Un interessante articolo di Alberto Negri (il Sole 24 Ore) sulla strategia mediorientale del nuovo presidente americano
Per Trump l’accordo sul nucleare dovrebbe essere stracciato. Si rinsalda l’alleanza con sauditi e Israele (nella foto una portaerei Usa nello stretto di Hormuz)
La prima vera escalation di Trump è contro l’Iran, colpevole di un test con un missile balistico non i grado, almeno secondo Teheran, di portare testate nucleari.
«Siete avvisati», ha detto agli iraniani Michael Flynn, il consigliere della Sicurezza nazionale che capeggia i falchi insieme al ministro della Difesa James Mattis. Teheran e Washington sono già a una guerra di parole in cui il presidente Rohani ha definito quello americano «un principiante della politica».
Per Trump l’accordo sul nucleare raggiunto da Obama dovrebbe essere stracciato. Non piace a Israele e ai sauditi, i due storici alleati Usa in Medio Oriente, soprattutto ora che l’Europa è tornata ad acquistare petrolio iraniano a ritmi mai visti dalla fine delle sanzioni.
Non c’è alcun dubbio dove si schiera l’America nell’epocale conflitto sciiti-sunniti. Troppi gli interessi che legano Washington a Riad. «Siamo d’accordo con Trump», ha detto alla Bbc il ministro del petrolio saudita Al Falih: «Negli Usa abbiamo miliardi di dollari nella raffinazione, nelle pipeline, nella finanza».
Trump ha fatto la sua scelta. Prendere dal mondo musulmano quel che gli serve, anche se non è moderato: Arabia Saudita e monarchie del Golfo applicano un’interpretazione ultra-conservatrice della religione ma portano soldi. Colpire invece i Paesi islamici che non si piegano agli Usa.
Stati Uniti e Iran hanno interrotto le relazioni dal novembre del 1979 quando gli studenti sequestrarono gli ostaggi nell’ambasciata americana. Da allora gli Usa hanno provato a ribaltare il regime prima attraverso la guerra condotta da Saddam Hussein nell’80, otto anni di conflitto e un milione di morti, poi con fallimentari azioni di destabilizzazione.
Anzi gli iraniani devono essere grati agli Stati Uniti per una serie di “regali” strategici. Sono stati gli americani a eliminare nel 2001 i talebani, integralisti sunniti ostili a Teheran; è stata l’America ad abbattere Saddam nel 2003 consegnando l’Iraq a una maggioranza sciita alleata dell’Iran. Non solo. Nella guerra per procura in Siria iniziata nel 2011 per eliminare Assad, amico stretto di Teheran, gli Usa appoggiando i gruppi sunniti finanziati dalle monarchie del Golfo hanno spianato la strada al ritorno della Russia in Medio Oriente.

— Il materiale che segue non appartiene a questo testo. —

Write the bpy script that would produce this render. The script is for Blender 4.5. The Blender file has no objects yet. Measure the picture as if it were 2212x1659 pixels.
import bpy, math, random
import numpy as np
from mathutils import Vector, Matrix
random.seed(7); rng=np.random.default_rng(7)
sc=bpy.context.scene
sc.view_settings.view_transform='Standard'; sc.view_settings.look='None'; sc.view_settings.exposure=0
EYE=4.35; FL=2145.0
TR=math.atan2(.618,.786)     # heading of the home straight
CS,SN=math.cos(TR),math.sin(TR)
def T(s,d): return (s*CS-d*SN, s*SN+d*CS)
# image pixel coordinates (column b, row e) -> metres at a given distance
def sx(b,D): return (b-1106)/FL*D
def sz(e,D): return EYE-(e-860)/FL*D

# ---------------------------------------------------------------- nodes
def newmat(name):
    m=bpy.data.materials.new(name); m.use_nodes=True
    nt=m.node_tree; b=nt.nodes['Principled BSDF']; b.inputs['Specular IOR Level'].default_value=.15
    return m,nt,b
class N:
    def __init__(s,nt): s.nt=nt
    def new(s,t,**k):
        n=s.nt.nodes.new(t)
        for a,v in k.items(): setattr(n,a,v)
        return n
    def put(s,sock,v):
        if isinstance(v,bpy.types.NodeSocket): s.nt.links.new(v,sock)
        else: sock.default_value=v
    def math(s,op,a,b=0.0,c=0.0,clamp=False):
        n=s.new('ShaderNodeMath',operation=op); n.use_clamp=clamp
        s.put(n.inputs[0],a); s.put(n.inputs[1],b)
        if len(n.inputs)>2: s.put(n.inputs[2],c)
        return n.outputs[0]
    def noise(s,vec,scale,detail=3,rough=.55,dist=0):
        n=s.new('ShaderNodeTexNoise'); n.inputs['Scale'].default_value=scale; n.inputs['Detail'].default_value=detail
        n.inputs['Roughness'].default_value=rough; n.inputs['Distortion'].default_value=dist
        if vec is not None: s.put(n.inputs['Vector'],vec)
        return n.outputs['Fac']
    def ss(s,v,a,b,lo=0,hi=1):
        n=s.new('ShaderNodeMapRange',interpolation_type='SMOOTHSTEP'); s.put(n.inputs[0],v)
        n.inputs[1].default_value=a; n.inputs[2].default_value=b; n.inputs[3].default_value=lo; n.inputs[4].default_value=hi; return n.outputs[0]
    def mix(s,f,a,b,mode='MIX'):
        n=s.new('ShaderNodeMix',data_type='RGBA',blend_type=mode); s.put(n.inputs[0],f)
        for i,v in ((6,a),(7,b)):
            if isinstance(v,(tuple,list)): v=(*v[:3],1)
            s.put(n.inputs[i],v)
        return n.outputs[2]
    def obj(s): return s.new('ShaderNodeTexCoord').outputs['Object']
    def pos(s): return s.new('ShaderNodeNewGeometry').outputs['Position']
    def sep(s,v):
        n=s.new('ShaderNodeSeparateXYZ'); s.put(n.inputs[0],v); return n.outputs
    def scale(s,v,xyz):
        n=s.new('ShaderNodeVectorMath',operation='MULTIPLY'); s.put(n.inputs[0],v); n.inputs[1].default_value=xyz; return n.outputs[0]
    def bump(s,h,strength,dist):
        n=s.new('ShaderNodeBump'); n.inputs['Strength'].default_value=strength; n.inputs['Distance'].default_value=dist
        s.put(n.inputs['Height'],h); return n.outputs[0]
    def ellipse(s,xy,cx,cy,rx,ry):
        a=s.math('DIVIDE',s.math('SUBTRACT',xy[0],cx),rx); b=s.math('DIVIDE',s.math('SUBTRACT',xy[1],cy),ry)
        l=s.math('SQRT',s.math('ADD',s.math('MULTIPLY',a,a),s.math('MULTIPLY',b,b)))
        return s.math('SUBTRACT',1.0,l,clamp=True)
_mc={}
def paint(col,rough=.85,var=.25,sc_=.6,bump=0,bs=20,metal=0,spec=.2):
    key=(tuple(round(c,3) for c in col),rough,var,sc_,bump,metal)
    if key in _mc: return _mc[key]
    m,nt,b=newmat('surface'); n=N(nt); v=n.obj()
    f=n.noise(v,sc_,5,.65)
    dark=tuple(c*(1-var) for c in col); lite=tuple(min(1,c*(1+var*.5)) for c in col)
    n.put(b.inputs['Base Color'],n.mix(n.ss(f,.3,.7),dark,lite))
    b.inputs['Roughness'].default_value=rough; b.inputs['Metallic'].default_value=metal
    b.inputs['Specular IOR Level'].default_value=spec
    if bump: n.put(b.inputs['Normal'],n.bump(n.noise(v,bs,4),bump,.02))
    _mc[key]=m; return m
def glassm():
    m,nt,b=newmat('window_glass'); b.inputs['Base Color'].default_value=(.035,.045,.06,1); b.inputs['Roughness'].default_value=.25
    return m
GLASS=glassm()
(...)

L’Iran ha trovato in Putin un potente compagno di strada che ha costretto la Turchia di Erdogan a chinare la testa: lunedì questo terzetto si troverà ad Astana per monitorare il cessate il fuoco.
E’ assai difficile comprendere come Putin e Trump si possano mettere d’accordo se l’America apre un fronte ostile contro Teheran. L’alleanza di comodo tra russi e iraniani è diventata strategica con le basi di Mosca in Siria e le forniture agli ayatollah dei missili S300. Trump nella sua telefonata con re Salman ha parlato della creazione di zone sicure per i civili in Siria: un piano che ha come obiettivo non tanto l’Isis quanto contenere Teheran. Non è a esche così rudimentali che abbocca uno come Putin.
Sfortunatamente per gli americani i loro alleati regionali contro l’Iran – a parte Israele – sono degli incapaci. Ogni volta che si confrontano con l’Iran ne escono con le ossa rotte. Oltre alla Siria e all’Iraq, è il caso dello Yemen, una guerra combattuta dai sauditi contro i ribelli sciiti Houthi, altro conflitto per procura contro l’Iran.
Durante la presidenza Obama gli Usa hanno venduto a Riad 115 miliardi di dollari di armi, al punto che l’Arabia Saudita, 25 milioni di abitanti, è diventato il terzo Paese al mondo per spese militari. Nonostante questo super potenziamento bellico, Riad non viene a capo degli Houthi e pur bombardando a tutto spiano i civili prende una batosta dopo l’altra.
L’escalation Usa-Iran non è solo verbale. Nel Golfo è in atto uno scontro di nervi: in questi giorni navi da guerra Usa, inglesi, francesi e australiane tengono grandi manovre davanti al Bahrein per simulare un attacco all’Iran.
Ma è una tensione che rassicura gli alleati Usa e fa guadagnare tutti con l’aumento dei prezzi del petrolio e nuove commesse militari dei ricchi clienti arabi. Anche il nemico iraniano è utile allo slogan “America first”.